What you should do: Reproduce the lines below exactly, from the one containing "What Blender Python" through the one containing "COL=scene.collection", both included. Leave out any pictures.

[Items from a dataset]
┄┄┄┄┄┄

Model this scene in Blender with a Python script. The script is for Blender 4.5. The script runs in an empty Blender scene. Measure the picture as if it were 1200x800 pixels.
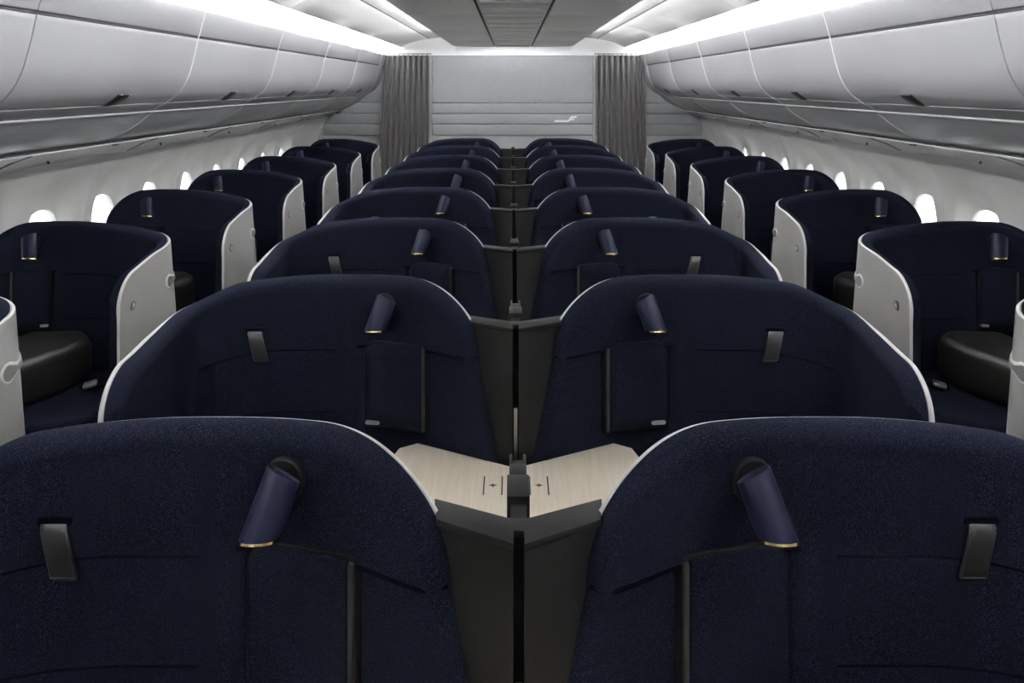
import bpy, bmesh, math, random
from mathutils import Vector, Matrix
random.seed(4)
scn = bpy.context.scene
COL = scn.collection
ZC = 1.92            # eye height
MIRROR = [False]

# ------------------------------------------------------------------ materials
def mat(name, col, rough=0.5, metal=0.0, spec=0.5, sheen=0.0, coat=0.0, emit=None):
    m = bpy.data.materials.new(name); m.use_nodes = True
    b = m.node_tree.nodes['Principled BSDF']
    b.inputs['Base Color'].default_value = (*col, 1)
    b.inputs['Roughness'].default_value = rough
    b.inputs['Metallic'].default_value = metal
    b.inputs['Specular IOR Level'].default_value = spec
    if sheen:
        b.inputs['Sheen Weight'].default_value = sheen
        b.inputs['Sheen Roughness'].default_value = 0.45
    if coat: b.inputs['Coat Weight'].default_value = coat
    if emit:
        b.inputs['Emission Color'].default_value = (*emit[:3], 1)
        b.inputs['Emission Strength'].default_value = emit[3]
    return m

def add_noise(m, cols, scale=(1, 1, 1), detail=4, lo=0.35, hi=0.65, bump=0.0, nscale=20, bdist=0.001):
    """base colour from object-space noise between two or three colours, optional bump"""
    nt = m.node_tree; b = nt.nodes['Principled BSDF']
    tc = nt.nodes.new('ShaderNodeTexCoord'); mp = nt.nodes.new('ShaderNodeMapping')
    mp.inputs['Scale'].default_value = scale
    nz = nt.nodes.new('ShaderNodeTexNoise'); nz.inputs['Scale'].default_value = nscale
    nz.inputs['Detail'].default_value = detail
    rp = nt.nodes.new('ShaderNodeValToRGB')
    rp.color_ramp.elements[0].position = lo; rp.color_ramp.elements[1].position = hi
    rp.color_ramp.elements[0].color = (*cols[0], 1); rp.color_ramp.elements[1].color = (*cols[-1], 1)
    if len(cols) == 3:
        e = rp.color_ramp.elements.new((lo + hi) / 2); e.color = (*cols[1], 1)
    nt.links.new(tc.outputs['Object'], mp.inputs[0]); nt.links.new(mp.outputs[0], nz.inputs[0])
    nt.links.new(nz.outputs[0], rp.inputs[0]); nt.links.new(rp.outputs[0], b.inputs['Base Color'])
    if bump:
        bp = nt.nodes.new('ShaderNodeBump'); bp.inputs['Strength'].default_value = bump
        bp.inputs['Distance'].default_value = bdist
        nt.links.new(nz.outputs[0], bp.inputs['Height']); nt.links.new(bp.outputs[0], b.inputs['Normal'])
    return m

NAVY = add_noise(mat('navy_fabric', (0.014, 0.019, 0.05), 0.9, spec=0.06),
                 [(0.0013, 0.0017, 0.0042), (0.0025, 0.0032, 0.0084), (0.046, 0.052, 0.088)], nscale=520, detail=2, lo=0.33, hi=0.755, bump=0.35, bdist=0.0015)
NAVY_SMOOTH = mat('navy_satin_metal', (0.0040, 0.0050, 0.019), 0.5, spec=0.2)
PIPING = mat('navy_piping', (0.0018, 0.0022, 0.0052), 0.9, spec=0.02)
BLACK = mat('black_gap', (0.004, 0.004, 0.005), 0.7, spec=0.2)
SATIN = add_noise(mat('black_satin_plastic', (0.03, 0.03, 0.028), 0.55, spec=0.16),
                  [(0.0055, 0.0055, 0.0053), (0.0070, 0.0070, 0.0067)], nscale=60, bump=0.05)
STRIP = mat('grey_strip', (0.022, 0.022, 0.023), 0.4)
LEATHER = add_noise(mat('black_leather', (0.02, 0.019, 0.016), 0.42, spec=0.5),
                    [(0.0085, 0.008, 0.0072), (0.0125, 0.012, 0.0105)], nscale=140, bump=0.2, bdist=0.001)
SHELLW = add_noise(mat('warm_white_shell', (0.6, 0.58, 0.55), 0.4),
                   [(0.255, 0.25, 0.24), (0.272, 0.266, 0.256)], nscale=3, bump=0.0)
RIMW = mat('white_rim', (0.60, 0.585, 0.555), 0.35)
SILVER = mat('brushed_silver', (0.75, 0.75, 0.74), 0.3, metal=0.85)
GREYPLATE = mat('grey_plate', (0.15, 0.155, 0.155), 0.4, metal=0.3)
BRASS = mat('brass_ring', (0.85, 0.62, 0.28), 0.22, metal=1.0)
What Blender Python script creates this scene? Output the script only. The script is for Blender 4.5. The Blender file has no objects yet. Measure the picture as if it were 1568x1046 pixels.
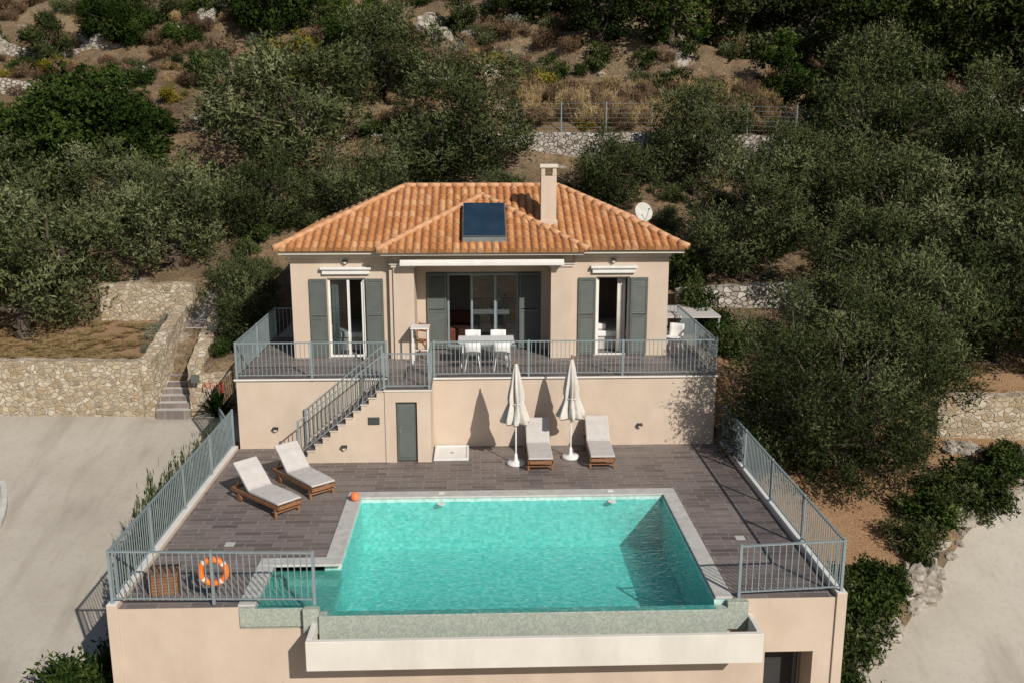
import bpy, bmesh, math, random
import numpy as np
from mathutils import Vector, Matrix, noise as mnoise
R=random.Random(7)
scene=bpy.context.scene
COL=scene.collection

# ------------------------------------------------------------------ materials
def newmat(name):
    m=bpy.data.materials.new(name); m.use_nodes=True
    nt=m.node_tree; b=nt.nodes['Principled BSDF']
    return m,nt,b
def N(nt,t,**k):
    n=nt.nodes.new(t)
    for a,v in k.items(): setattr(n,a,v)
    return n
def coords(nt,scale=(1,1,1),kind='Object'):
    tc=N(nt,'ShaderNodeTexCoord'); mp=N(nt,'ShaderNodeMapping')
    mp.inputs['Scale'].default_value=scale
    nt.links.new(tc.outputs[kind],mp.inputs['Vector']); return mp.outputs['Vector']
def ramp(nt,src,stops):
    r=N(nt,'ShaderNodeValToRGB'); e=r.color_ramp.elements
    while len(e)<len(stops): e.new(.5)
    for i,(p,c) in enumerate(stops):
        e[i].position=p; e[i].color=(c[0],c[1],c[2],1)
    nt.links.new(src,r.inputs[0]); return r.outputs[0]
def noise(nt,vec,scale,detail=4,rough=.55):
    n=N(nt,'ShaderNodeTexNoise'); n.inputs['Scale'].default_value=scale
    n.inputs['Detail'].default_value=detail; n.inputs['Roughness'].default_value=rough
    nt.links.new(vec,n.inputs['Vector']); return n.outputs['Fac']
def mix(nt,a,b,fac,mode='MIX'):
    m=N(nt,'ShaderNodeMix',data_type='RGBA',blend_type=mode)
    for s,v in ((m.inputs[6],a),(m.inputs[7],b),(m.inputs[0],fac)):
        if isinstance(v,(int,float)): s.default_value=v
        elif isinstance(v,tuple): s.default_value=(v[0],v[1],v[2],1)
        else: nt.links.new(v,s)
    return m.outputs[2]
def bump(nt,b,h,strength=.3,dist=.02):
    n=N(nt,'ShaderNodeBump'); n.inputs['Strength'].default_value=strength; n.inputs['Distance'].default_value=dist
    nt.links.new(h,n.inputs['Height']); nt.links.new(n.outputs[0],b.inputs['Normal']); return n
def mat_noise(name,c1,c2,scale=2,rough=.8,bs=.2,bd=.01,stain=None,metal=0,spec=.3):
    m,nt,b=newmat(name); v=coords(nt)
    f=noise(nt,v,scale,4,.6)
    c=ramp(nt,f,[(.3,c1),(.7,c2)])
    if stain:
        f2=noise(nt,coords(nt,(1,1,.3)),.9,5,.65)
        c=mix(nt,c,stain,ramp(nt,f2,[(.48,(0,0,0)),(.78,(.8,.8,.8))]))
    nt.links.new(c,b.inputs['Base Color']); b.inputs['Roughness'].default_value=rough
    b.inputs['Metallic'].default_value=metal; b.inputs['Specular IOR Level'].default_value=spec
    if bs: bump(nt,b,noise(nt,v,scale*12,3),bs,bd)
    return m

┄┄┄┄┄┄

Solution:
What Blender Python script creates this scene? Output the script only. The script is for Blender 4.5. The Blender file has no objects yet. Measure the picture as if it were 1568x1046 pixels.
import bpy, bmesh, math, random
import numpy as np
from mathutils import Vector, Matrix, noise as mnoise
R=random.Random(7)
scene=bpy.context.scene
COL=scene.collection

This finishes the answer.